Buna karşın kadınların haklarının bir insan hakkı meselesi olarak kabul edilmesi, küresel kadın hareketinin uzun ve zorlu mücadelesi sonunda kabul görmüştür. Çünkü ataerkil kültür ve bu kültürden beslenerek oluşturulan hukuki belgeler erkeğin menfaatlerini korumakta, kadın deneyimi ve perspektifini yansıtmamaktadır. Bu nedenle kadınların özgül konumlarından kaynaklanan sorunların dile getirilmesi, tanınması ve dolayısıyla da çözülmesi gecikmiştir.

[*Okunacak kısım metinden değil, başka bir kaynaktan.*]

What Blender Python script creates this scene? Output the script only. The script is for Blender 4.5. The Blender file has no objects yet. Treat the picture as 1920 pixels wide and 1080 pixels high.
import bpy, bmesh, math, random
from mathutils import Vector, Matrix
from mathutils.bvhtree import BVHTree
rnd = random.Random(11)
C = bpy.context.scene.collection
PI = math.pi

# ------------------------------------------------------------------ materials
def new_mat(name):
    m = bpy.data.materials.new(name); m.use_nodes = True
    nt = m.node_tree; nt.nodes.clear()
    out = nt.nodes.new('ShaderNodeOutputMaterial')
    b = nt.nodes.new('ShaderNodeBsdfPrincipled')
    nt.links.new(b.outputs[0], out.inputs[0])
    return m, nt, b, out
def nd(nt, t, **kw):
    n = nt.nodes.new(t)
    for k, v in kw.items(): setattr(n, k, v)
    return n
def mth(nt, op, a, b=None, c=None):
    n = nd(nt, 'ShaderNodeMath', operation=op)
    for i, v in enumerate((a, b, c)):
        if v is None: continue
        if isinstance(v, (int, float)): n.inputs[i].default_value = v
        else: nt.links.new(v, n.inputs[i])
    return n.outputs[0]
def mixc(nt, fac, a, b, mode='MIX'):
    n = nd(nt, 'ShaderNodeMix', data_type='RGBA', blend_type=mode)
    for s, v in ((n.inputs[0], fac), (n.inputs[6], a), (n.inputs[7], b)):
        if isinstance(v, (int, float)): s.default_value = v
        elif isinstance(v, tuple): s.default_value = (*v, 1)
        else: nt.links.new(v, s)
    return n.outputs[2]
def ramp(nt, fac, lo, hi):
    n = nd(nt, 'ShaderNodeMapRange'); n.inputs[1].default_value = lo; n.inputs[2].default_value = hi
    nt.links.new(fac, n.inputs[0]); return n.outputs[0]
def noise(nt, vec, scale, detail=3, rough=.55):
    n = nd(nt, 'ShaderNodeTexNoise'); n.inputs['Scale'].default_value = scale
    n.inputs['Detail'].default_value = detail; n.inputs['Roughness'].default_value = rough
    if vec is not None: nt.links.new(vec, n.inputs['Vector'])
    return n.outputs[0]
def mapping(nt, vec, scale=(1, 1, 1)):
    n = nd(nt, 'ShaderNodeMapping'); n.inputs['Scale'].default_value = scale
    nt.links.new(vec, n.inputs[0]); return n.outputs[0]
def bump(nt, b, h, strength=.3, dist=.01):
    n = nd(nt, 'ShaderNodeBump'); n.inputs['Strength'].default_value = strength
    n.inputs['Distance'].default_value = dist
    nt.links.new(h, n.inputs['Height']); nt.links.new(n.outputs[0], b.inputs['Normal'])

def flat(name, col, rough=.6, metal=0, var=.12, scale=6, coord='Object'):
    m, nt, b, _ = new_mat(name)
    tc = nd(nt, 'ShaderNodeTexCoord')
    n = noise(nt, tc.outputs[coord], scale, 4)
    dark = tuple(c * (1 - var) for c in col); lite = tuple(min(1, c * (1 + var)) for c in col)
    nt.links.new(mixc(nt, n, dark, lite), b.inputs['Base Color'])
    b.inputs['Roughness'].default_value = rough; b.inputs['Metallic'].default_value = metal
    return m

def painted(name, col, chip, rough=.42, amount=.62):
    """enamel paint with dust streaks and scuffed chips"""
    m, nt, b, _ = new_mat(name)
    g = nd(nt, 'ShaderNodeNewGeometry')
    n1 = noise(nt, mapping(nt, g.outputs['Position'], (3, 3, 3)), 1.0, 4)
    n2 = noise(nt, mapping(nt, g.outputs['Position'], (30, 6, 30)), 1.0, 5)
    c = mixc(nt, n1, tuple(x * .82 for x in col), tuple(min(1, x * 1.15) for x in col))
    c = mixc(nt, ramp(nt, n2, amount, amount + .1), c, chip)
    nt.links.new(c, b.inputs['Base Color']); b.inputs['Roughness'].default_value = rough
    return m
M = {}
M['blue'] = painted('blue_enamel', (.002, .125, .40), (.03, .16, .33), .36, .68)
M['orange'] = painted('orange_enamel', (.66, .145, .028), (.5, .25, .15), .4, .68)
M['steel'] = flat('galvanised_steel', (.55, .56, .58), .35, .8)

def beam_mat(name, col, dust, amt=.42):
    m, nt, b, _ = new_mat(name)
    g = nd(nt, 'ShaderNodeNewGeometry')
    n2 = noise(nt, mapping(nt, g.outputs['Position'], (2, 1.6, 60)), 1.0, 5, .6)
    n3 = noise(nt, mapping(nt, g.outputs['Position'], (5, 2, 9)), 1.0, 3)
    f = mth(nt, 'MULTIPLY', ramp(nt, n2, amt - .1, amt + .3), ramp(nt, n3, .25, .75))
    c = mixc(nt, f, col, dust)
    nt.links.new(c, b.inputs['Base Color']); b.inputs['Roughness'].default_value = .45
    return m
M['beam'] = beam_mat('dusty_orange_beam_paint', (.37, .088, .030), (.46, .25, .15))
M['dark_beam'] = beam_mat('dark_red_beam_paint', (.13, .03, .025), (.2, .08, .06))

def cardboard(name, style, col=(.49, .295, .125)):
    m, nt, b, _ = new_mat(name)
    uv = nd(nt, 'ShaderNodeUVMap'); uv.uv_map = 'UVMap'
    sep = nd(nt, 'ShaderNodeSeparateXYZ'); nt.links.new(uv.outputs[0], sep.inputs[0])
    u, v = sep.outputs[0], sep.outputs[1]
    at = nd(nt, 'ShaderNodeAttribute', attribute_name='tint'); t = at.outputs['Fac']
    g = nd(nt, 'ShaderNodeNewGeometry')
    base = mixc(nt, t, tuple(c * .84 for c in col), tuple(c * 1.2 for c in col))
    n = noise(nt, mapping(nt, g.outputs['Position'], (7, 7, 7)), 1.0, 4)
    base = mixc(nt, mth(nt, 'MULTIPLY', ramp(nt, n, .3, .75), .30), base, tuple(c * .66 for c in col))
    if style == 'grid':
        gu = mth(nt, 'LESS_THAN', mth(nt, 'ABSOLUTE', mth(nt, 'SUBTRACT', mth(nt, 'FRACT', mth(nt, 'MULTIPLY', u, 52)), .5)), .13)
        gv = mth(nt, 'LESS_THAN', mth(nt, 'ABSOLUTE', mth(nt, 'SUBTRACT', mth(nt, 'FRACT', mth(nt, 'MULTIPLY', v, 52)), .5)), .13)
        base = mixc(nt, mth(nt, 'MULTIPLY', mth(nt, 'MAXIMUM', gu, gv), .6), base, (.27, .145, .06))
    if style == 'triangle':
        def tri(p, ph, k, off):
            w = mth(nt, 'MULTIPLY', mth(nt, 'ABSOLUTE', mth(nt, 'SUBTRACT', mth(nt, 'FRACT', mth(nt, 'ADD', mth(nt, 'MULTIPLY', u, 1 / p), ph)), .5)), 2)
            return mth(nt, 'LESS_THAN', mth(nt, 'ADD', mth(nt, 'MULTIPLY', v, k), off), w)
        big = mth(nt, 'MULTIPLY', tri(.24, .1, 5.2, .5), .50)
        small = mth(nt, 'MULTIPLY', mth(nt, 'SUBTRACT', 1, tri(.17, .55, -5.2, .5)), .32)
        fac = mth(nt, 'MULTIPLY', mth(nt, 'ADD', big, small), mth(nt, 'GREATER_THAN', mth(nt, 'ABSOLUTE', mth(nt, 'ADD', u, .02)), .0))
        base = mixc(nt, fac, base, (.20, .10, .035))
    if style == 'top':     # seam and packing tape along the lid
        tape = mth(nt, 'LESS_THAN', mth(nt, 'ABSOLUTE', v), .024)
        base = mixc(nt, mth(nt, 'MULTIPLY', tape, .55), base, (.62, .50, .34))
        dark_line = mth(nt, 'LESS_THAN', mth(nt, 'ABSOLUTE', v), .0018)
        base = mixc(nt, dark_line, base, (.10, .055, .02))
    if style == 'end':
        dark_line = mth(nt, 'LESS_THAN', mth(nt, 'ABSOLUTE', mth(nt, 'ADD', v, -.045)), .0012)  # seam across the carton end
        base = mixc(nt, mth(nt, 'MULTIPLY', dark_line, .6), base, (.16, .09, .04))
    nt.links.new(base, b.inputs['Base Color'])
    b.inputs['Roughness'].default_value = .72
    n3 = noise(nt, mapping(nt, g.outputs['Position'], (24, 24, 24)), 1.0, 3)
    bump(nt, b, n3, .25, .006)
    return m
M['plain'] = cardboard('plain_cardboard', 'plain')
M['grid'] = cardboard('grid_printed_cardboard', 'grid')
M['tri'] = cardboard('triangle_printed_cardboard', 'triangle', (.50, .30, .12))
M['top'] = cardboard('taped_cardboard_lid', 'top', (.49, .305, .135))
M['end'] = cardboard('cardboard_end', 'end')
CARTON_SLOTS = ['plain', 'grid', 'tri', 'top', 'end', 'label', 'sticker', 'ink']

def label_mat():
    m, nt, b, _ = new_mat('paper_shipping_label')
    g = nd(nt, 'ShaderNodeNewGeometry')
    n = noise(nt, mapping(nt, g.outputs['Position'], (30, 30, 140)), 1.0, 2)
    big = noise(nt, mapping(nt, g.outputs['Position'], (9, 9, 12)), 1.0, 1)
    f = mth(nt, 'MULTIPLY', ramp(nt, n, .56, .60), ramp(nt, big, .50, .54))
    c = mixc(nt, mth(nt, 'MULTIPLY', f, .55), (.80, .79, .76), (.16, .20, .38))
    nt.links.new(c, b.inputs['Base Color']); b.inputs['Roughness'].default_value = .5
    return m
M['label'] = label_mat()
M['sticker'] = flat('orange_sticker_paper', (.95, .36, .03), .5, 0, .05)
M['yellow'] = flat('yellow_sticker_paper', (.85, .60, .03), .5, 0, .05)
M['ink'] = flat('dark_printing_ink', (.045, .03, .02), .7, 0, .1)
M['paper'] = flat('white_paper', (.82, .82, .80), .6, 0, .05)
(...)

Mesela kadına yönelik şiddetin bir insan hakkı ihlali meselesi olarak kabul edilmesi ancak 90’lardan itibaren mümkün olabilmiştir. Kadınların insan hakları önemli oranda uluslararası belgelere girerek yasal güvenceye kavuşturulmuştur. Kadınlara Karşı Her Türlü Ayrımcılığın Önlenmesi Sözleşmesi (CEDAW) ve Kadınlara Yönelik Şiddet ve Ev İçi Şiddetin Önlenmesi ve Bunlarla Mücadele Hakkındaki Avrupa Konseyi Sözleşmesi (İstanbul Sözleşmesi) bu anlamda en önemli belgelerdir. CEDAW “kadınların uluslararası anayasası” olarak bilinir ve temel özelliği, ayrımcılığı tanımlaması ve yaşamın her alanında kadına yönelik ayrımcılığı yasaklamasıdır. İstanbul Sözleşmesi ise hem özel alanda hem de kamusal alanda kadına yönelik her türlü şiddetin önlenmesini ve bunlarla mücadeleye ilişkin standartları belirler ve şiddeti yaşamın her alanında yasaklayarak hukuki ve fiili eşitliğin sağlanmasını düzenler. Ancak bugün durduğumuz noktada mevcut yasal güvencelerin kadınları ve kadınların insan haklarını korumaya yetmediğini görüyoruz. Kadına yönelik şiddet yasak, ama rakamsal veriler tüm dünyada kadına yönelik şiddetin tavan yaptığını gösteriyor. Kadının boşanma hakkı var ama maruz kaldığı şiddete dur deyip ayrılmak isteyen kadın öldürülüyor. Bin bir engeli aşıp ayrılabilen kadının nafaka hakkı var ancak malum nedenlerle nafaka ya verilmiyor ya da verilen miktar bebek bezini bile karşılamıyor. Kadının eşit işe eşit ücret ve mesleğinde yükselme hakkı var ama gel gör ki ilk gözden çıkarılan işçi kadın, yönetici pozisyonları ise büyük oranda hep erkeklerin. Kadının miras hakkı var ama mal paylaşımından sadece erkekler pay alıyor. Evlilik içinde tecavüz yasak ama kaç koca evlilik içi tecavüzden yargılanıyor? Kadınların ifade özgürlüğü var ama sivil toplum çalışmalarında, meslek örgütlerinde, devletin tüm kademelerinde söz sahibi olup kadınlar adına da konuşanlar hep erkekler. Toplanma ve örgütlenme hakkı var ancak erkek şiddetine dur demek için sokağa çıkan kadınlar polis şiddetine maruz kalıyor. Kadının siyasete katılma, seçme ve seçilme hakkı var ama Kürt seçmenin seçme ve seçilme hakkı tanınmıyor, Kürt illerine atanan kayyımların ilk hedefi eş başkanlık oluyor. Kadınlara yönelik baskı ve hak gaspları saymakla bitmeyecek kadar çok…
Bütün bunlar kadınların, insan haklarından erkeklerle eşit bir şekilde yararlanmadığını göstermektedir. Bu nedenle 21’inci yüzyıl demokrasilerinde kadının insan hakları en önemli siyasal, toplumsal ve hukuki meseledir.